Saturday, July 21, 2012

Woody Allen: To Rome with Love

Ellen Page, Jesse Eisenberg, To Rome with Love, Sony Pictures Classics, 2012.

Stepping into the golden Roman sunlight for his annual stroll, Woody Allen, one of the greatest film artists in the world, revisits many of the themes that have fixated him for all of his fifty year career.

Love, sex, and the human condition in all of its ridiculousness take one form or another in the distinctly magical universe of Mr. Allen. Anything can happen, anyone can be anything they want, and all of it with a deadpan smile, the vaudeville one liners keep coming.

Darius Khondji is a magic man with a camera; his sun drenched Rome drips like honey; being one of the best cinematographers in the world, his work with Neil Jordan standing out, he does a magnificent job here.

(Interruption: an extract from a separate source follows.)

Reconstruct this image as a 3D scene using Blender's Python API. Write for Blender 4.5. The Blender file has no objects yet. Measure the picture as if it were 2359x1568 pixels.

The intersecting tales of love, fame, and family are balanced effortlessly by Allen; his script is light as a feather yet rife with his trademarks. The entire cast shines; Allen, Judy Davis, Alec Baldwin, Roberto Benigni, and Penelope Cruz are all at their best. Even more center stage are the younger cast members, who nail it. Greta Gerwig and Alison Pill were both born to act for Allen. Likewise, though not quite as obviously, are Jesse Eisenberg and Ellen Page. They slip into their roles with an enticing ease, and truly own them. Their chemistry together and with other cast members is strong. I don't believe that Eisenberg or Page have ever been better in a film before.

The surrealism is brilliant; in typical Allen fashion, a middle-aged man (Baldwin) is able to sit in on his past, communicating with his younger self (Eisenberg) as he becomes ensnared in a bitterseet Allen triangle with Page and Gerwig. A common Italian man (a delightful Benigni) finds himself cast into fame for no reason at all.

Allen's light touch, unlike any other, casts a spell over his audience; for under two hours we are transported, moved, and depart the multiplex pondering our own lives. Thus is the power of cinema, the power of Allen, and the power of one of the best films of the Summer.